LIMNO develops a route for making 2D nanosheets with fewer defects

© LIMNO 2022 EPFL

© LIMNO 2022 EPFL

Semiconducting 2D transition metal dichalogenide (2D-TMD) nanosheets are promising materials for ultrathin optoelectronic devices, but most scalable routes lead to defective nanosheets and disappointing performance. Now, in a new article, Rebekah Wells of the LIMNO lab and her colleagues have presented a new solution processable method which uses an electrochemical pellet intercalation (ECPI) technique to make high quality nanosheets with fewer defects and higher quantum efficiencies.

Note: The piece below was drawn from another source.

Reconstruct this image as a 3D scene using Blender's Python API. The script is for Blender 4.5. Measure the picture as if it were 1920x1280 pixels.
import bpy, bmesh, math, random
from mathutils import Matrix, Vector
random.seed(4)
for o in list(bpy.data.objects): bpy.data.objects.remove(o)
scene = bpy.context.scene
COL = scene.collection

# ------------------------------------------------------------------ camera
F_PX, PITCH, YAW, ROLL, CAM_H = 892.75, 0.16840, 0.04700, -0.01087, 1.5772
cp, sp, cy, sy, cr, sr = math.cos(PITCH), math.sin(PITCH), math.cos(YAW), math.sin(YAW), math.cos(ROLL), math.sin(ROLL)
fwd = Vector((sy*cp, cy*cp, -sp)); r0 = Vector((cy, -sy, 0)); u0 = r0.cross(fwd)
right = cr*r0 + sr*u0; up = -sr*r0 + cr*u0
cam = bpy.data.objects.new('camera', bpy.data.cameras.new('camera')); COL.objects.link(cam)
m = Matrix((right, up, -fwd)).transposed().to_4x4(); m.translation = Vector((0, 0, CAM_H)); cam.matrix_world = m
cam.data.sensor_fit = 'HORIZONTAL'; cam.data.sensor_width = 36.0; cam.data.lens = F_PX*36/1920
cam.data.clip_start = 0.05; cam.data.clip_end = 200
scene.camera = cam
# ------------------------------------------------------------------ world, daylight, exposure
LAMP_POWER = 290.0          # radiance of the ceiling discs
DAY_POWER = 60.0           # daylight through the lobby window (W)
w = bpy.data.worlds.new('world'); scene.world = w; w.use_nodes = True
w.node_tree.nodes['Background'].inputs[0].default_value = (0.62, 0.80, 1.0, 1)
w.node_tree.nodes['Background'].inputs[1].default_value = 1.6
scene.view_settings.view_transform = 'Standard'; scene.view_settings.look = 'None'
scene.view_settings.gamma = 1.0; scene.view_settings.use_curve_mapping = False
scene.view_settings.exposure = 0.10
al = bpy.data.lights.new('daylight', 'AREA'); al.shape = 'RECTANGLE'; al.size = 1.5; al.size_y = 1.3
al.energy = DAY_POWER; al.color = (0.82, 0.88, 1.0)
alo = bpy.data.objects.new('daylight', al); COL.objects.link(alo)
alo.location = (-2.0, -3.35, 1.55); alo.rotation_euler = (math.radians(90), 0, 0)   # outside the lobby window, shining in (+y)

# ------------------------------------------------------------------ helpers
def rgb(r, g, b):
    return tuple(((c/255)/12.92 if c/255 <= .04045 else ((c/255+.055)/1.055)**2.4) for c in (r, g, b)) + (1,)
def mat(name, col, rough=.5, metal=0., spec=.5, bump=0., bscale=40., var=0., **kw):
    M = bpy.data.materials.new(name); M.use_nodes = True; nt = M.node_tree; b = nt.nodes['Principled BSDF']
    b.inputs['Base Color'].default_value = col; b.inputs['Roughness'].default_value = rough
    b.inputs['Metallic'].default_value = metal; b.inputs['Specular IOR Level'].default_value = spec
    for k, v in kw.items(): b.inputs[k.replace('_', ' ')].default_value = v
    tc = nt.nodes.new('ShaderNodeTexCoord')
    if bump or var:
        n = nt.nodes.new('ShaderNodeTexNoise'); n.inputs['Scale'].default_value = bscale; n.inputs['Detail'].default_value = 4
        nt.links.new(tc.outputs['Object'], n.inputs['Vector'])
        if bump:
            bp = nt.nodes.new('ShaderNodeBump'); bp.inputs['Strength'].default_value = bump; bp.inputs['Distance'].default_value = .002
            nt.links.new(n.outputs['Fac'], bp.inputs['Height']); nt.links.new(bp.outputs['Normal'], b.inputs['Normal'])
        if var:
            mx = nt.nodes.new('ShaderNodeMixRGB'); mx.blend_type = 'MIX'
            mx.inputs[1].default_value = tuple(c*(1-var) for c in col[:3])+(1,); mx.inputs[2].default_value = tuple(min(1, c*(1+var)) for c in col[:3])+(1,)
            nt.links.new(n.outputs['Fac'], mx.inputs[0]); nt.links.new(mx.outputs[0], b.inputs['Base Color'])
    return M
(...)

The exceptional properties of semiconducting nanosheets of transition metal dichalcogenides (TMDs) make them promising for next generation optoelectronic applications. In order to maintain these properties, it is important to carefully prepare nanosheets with as few defects as possible. Solution processable routes offer a scalable route, but often require harsh processing conditions which damage the nanosheets and hinder their optoelectronic performance. To this effect members of LIMNO developed a solution processable route which produces large-area, thin TMD nanosheets with fewer defects. The method, short-named ECPI, involves taking commercially available powder, pressing it into a compact pellet, and applying an electrical bias to intercalate large molecule cations in between the layered sheets of the TMD. Subsequent gentle agitation produces the nanosheets which can then be processed into thin films for optoelectronic devices. In the case of TMD MoS2 researchers used this method to make field-effect transistors with high charge mobilities (0.2 cm2 V-1 s-1) and photoelectrodes with high internal photon-to-chemical conversion rates (up to 90%). In collaboration with members of CIME and LBEN at EPFL, research showed that these ECPI-made nanoflakes possess at least three times fewer defects than traditional solution processable routes (sonication). As this method can be easily adapted for a range of TMD materials it paves the way towards large-area, high-performing optoelectronic devices. The work has been published in the journal ACS Nano.